Girls

not coming of age:

…there’s an important difference between Apatow’s work and Dunham’s, and that is that Apatow tells and re-tells stories of growing up, while Dunham shows a group of women who stubbornly refuse to do so. Apatow shows characters learning the importance of responsibility and morality, while Dunham’s characters are largely devoid of the former and uninterested in the latter.

The show’s main character, played by Dunham herself, embodies all of this. In the first scene of the pilot, when her parents tell her they won’t be paying her bills any more, she loses it, and informs them that instead of pushing her out of the nest, they should be grateful she isn’t addicted to pills. Her friends are equally appalled by the prospect of a 24-year-old paying her own phone bills, and, for the most part, they’re equally reckless. For instance, in the second episode, one of them misses her abortion appointment because she’s busy having sex in a bar. And their romantic relationships — unsurprisingly — come in about every possible iteration of dysfunction.
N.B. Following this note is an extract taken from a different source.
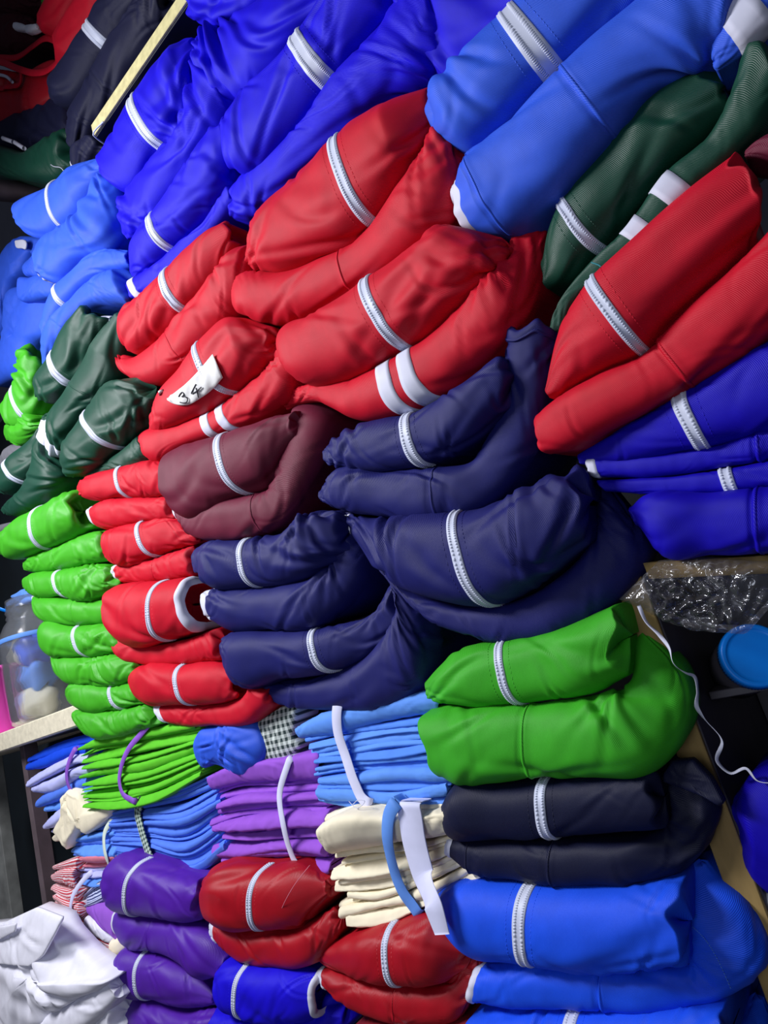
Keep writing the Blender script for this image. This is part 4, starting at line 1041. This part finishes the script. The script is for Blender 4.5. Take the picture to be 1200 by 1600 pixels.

…You can almost argue that Lena Dunham sees President Obama as the perfect surrogate for everything missing in her characters’ lives: He’s their gentle lover, supportive parent, and empathetic friend. He’s special. He won’t let them down. He’s Prince Charming. And that kind of defeats the purpose of feminism.

You’d think the feminist elevation of agency would result in women who take pride in being responsible for their own bodies. You’d hope that telling women that they can do whatever they want would imply that they’re responsible for what they do. You’d think serious feminists would argue that true empowerment is something you lay claim to, not something the federal government dispenses in all its benevolence. But for Dunham, that doesn’t seem to be the case.

Because feminism was hijacked by the left back in the seventies, despite the fact that campus leftists were some of the biggest male chauvinist pigs around.

11 thoughts on “Girls”

  1. This comes as no surprise given the popularity of the modern sexist fairy tale disguised as “empowerment” known as The Hunger Games, almost as if there were a huge disconnect between modern feminist dogma and what the female id genuinely craves…

  2. This is what happens when you raise a generation on the idea that they have intrinsic personal worth, that they don’t have to do anything to earn respect, and there’s nothing they can do to lose it. They let their basest instincts take the wheel.

  3. “Every generation, Western civilization is invaded by barbarians – we call them ‘children.’” – Hannah Arendt

    And if the barbarians aren’t civilized, civilization collapses into barbarism when the barbarians take over. Just ask Rome.

    1. Sorry, but that’s not true. If one looks as a history of feminism, its original goal was to throw off the shackles of the patriarchy, not to become wards of the state.

  4. Perhaps we’re not using similar definitions. My memory of the Women’s Movement dates from the late sixties, early seventies, when I first remember reports about “Women’s Lib”. I recall it as being very much Leftist in nature, at least if the street theater and disruption tactics they used are anything to go by. Several of the movement’s leader’s, a prominent example being suburban communist Betty Freidan, spouted Leftist claptrap pretty much nonstop. Notice how, today, there is obedient silence from institutional feminism regarding the manner in which Muslims residing in this country, or any other, treat women–all of a piece with the ethos of trying to tear down the West. That was the sort of thing I had in mind.

    “Shackles of the patriarchy”? Forgive me, please, but have you memorized a lot of those? I was under the impression that any unshackling was mostly accomplished by the Industrial and Scientific revolutions, and it was overwhelmingly men who did that, and I doubt anyone was thinking about tearing anything down, as for example a “patriarchy”, while the tide of human achievement was rising.

    Whatever feminism’s goals are, I have a hard time regarding feminism as being anything but opportunistic. Not much feminism in desperately poor countries, is there? Doesn’t feminism have to have a rich, prosperous environment in which to thrive?